YOUR OBJECTIVE: Show every line where "part" occurs.

※ ※ ※

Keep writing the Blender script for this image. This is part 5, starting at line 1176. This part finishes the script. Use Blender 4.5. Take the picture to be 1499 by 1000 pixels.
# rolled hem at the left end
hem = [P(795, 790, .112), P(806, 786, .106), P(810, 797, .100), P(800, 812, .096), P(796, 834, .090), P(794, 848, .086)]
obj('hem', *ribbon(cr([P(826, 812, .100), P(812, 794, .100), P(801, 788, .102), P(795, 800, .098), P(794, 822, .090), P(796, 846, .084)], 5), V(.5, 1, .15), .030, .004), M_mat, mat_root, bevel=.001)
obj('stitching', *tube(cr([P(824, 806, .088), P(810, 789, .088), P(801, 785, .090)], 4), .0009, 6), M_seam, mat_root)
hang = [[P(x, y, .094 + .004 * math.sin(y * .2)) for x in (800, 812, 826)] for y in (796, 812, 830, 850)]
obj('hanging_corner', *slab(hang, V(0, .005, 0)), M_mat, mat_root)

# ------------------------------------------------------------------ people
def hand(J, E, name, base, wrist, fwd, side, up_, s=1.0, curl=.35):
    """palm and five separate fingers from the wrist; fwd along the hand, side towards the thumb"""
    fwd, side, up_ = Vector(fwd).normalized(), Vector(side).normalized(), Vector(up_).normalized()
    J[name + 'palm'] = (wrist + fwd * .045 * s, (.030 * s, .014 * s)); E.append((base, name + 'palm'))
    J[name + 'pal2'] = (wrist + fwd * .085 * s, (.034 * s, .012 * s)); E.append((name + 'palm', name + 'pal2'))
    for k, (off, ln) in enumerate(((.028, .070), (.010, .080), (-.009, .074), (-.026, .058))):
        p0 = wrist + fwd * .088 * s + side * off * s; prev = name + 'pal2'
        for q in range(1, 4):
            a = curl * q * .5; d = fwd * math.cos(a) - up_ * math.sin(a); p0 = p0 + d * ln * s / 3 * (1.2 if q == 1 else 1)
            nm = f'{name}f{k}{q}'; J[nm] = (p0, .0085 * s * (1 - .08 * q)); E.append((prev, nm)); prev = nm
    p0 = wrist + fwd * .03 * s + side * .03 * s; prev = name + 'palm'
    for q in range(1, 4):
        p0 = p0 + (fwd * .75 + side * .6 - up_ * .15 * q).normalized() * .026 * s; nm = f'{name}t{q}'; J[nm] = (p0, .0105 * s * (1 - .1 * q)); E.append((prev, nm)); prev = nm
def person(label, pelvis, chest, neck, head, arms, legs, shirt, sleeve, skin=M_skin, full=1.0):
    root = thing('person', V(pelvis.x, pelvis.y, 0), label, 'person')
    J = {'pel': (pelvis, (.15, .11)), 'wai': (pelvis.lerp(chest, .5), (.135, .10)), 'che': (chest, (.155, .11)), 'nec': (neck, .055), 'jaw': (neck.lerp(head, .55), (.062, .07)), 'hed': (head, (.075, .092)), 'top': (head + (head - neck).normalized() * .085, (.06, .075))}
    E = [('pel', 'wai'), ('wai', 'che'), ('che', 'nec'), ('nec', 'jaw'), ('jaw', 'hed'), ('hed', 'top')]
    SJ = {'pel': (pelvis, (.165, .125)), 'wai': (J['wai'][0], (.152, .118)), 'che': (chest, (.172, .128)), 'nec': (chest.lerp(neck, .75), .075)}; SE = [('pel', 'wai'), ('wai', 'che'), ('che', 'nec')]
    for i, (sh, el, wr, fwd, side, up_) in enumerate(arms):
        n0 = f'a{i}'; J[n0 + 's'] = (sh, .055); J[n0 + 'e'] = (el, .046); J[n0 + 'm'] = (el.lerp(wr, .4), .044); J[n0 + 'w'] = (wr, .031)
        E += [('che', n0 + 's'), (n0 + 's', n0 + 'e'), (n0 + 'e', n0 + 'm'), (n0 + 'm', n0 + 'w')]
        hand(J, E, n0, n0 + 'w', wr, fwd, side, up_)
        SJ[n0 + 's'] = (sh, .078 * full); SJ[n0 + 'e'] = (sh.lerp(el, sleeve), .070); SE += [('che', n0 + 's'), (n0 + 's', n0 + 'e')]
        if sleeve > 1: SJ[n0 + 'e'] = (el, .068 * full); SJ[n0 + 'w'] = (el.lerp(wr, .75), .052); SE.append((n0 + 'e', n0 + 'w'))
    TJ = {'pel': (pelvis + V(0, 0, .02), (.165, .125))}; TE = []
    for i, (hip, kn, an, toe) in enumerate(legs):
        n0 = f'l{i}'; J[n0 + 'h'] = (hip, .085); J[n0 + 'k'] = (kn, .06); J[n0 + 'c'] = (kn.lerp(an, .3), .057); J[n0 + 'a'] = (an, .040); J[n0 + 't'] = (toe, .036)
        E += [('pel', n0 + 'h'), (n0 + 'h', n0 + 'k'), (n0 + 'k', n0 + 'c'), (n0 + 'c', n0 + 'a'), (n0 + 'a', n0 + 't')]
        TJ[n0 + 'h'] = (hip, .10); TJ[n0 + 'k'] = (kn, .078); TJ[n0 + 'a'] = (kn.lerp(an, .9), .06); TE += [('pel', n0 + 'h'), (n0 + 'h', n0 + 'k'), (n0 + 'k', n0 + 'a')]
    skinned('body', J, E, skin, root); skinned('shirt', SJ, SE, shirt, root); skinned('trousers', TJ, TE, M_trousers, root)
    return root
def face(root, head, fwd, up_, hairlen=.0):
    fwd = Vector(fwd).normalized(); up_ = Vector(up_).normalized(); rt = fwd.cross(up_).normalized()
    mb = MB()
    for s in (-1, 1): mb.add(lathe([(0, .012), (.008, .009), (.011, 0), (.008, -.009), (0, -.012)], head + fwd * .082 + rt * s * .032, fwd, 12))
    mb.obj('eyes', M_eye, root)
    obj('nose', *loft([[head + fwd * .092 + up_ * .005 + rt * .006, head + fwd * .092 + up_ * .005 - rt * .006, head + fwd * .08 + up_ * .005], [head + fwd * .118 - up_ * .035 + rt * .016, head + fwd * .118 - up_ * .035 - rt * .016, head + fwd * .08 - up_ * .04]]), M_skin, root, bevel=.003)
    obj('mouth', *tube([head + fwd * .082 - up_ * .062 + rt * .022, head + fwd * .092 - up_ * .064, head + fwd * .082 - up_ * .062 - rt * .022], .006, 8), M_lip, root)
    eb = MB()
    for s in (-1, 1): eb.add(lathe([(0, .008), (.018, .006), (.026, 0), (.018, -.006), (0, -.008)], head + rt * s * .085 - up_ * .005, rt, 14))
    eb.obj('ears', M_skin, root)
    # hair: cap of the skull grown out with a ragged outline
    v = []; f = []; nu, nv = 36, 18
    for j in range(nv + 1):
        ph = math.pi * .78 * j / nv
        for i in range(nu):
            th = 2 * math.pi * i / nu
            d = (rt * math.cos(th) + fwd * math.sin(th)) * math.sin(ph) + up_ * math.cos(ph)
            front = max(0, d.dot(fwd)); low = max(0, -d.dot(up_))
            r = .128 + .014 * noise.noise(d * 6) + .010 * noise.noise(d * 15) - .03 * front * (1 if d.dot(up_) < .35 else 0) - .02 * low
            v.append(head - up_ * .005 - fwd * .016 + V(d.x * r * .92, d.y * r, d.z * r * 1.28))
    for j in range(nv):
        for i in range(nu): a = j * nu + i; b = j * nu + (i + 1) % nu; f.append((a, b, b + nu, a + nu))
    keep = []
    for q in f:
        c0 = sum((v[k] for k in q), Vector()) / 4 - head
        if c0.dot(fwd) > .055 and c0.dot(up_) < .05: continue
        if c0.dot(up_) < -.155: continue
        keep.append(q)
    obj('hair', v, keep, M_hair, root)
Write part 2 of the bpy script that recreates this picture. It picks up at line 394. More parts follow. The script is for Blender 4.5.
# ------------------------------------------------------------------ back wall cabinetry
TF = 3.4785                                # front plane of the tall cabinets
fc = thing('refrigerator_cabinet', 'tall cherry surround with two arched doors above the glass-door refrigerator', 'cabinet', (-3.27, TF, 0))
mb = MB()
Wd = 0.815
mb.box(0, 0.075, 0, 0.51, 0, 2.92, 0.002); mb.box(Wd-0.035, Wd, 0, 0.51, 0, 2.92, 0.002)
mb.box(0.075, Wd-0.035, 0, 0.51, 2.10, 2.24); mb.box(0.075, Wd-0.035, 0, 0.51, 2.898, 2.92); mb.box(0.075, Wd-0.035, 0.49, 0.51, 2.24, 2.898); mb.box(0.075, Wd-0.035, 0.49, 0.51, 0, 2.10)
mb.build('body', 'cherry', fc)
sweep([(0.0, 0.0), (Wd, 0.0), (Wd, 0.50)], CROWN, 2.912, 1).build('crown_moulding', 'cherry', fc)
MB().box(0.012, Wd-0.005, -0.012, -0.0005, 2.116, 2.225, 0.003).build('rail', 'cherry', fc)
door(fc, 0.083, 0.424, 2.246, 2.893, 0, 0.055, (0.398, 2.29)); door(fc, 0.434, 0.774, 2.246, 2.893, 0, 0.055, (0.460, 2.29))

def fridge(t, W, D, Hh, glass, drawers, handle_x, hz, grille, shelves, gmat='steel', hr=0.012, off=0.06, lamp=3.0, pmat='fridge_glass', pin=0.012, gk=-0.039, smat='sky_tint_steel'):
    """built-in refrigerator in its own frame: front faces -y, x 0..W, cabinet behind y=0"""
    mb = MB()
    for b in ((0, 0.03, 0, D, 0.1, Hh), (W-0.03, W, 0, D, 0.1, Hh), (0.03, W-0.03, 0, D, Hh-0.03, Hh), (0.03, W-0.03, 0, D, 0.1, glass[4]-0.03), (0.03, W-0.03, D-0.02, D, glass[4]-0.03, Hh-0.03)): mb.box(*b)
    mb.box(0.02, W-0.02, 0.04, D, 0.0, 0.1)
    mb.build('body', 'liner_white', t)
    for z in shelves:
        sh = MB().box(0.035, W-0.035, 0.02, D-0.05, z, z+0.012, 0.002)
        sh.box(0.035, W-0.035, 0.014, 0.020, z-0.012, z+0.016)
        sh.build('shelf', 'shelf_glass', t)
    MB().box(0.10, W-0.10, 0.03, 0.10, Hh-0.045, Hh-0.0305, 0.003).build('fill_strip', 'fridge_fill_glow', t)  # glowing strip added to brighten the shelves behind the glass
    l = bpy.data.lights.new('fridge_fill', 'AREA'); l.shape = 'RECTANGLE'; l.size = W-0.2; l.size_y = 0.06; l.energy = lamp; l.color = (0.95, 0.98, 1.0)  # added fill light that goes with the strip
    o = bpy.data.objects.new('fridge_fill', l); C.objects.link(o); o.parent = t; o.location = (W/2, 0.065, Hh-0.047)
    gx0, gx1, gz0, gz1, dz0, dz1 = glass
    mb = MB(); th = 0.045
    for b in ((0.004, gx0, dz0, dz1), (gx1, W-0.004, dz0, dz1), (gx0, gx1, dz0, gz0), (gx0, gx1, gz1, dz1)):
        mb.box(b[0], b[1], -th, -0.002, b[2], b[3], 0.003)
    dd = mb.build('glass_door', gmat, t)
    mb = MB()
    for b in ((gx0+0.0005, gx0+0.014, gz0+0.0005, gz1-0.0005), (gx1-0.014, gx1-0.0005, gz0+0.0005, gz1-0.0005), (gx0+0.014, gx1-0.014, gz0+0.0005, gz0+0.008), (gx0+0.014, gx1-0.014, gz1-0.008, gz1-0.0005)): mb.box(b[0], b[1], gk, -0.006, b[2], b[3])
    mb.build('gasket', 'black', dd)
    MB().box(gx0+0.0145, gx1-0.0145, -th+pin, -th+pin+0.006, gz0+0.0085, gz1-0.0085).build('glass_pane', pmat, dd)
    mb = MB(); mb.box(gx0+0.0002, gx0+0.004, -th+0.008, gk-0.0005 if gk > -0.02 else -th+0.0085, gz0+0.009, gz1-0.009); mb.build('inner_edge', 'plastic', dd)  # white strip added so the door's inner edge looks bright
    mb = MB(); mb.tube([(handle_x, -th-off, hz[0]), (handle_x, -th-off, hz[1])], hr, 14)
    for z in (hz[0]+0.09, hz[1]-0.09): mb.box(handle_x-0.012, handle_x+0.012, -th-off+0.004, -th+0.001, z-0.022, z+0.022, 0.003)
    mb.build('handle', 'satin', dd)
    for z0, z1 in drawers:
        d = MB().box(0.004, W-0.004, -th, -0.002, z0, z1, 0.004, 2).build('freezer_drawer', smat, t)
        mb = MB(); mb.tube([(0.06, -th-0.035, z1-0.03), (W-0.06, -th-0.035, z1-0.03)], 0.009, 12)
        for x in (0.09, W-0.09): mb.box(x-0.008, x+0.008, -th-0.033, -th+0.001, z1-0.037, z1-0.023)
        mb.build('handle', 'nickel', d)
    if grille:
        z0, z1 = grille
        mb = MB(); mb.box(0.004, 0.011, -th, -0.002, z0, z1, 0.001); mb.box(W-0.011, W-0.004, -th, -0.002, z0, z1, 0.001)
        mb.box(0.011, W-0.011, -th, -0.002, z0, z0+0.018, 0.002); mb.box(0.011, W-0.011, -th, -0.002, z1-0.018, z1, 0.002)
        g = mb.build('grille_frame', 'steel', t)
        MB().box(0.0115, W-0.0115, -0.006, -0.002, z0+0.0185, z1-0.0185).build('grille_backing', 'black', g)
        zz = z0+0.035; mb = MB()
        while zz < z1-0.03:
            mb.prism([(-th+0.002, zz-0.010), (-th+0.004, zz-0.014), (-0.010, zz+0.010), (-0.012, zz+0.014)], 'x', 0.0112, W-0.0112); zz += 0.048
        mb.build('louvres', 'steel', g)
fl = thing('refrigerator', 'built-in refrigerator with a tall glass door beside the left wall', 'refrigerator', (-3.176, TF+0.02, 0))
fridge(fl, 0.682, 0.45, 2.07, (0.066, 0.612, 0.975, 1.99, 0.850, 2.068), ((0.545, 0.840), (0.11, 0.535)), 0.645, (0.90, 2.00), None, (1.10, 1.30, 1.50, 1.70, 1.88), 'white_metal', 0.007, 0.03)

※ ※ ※

FULL ANSWER:
Keep writing the Blender script for this image. This is part 5, starting at line 1176. This part finishes the script. Use Blender 4.5. Take the picture to be 1499 by 1000 pixels.
Write part 2 of the bpy script that recreates this picture. It picks up at line 394. More parts follow. The script is for Blender 4.5.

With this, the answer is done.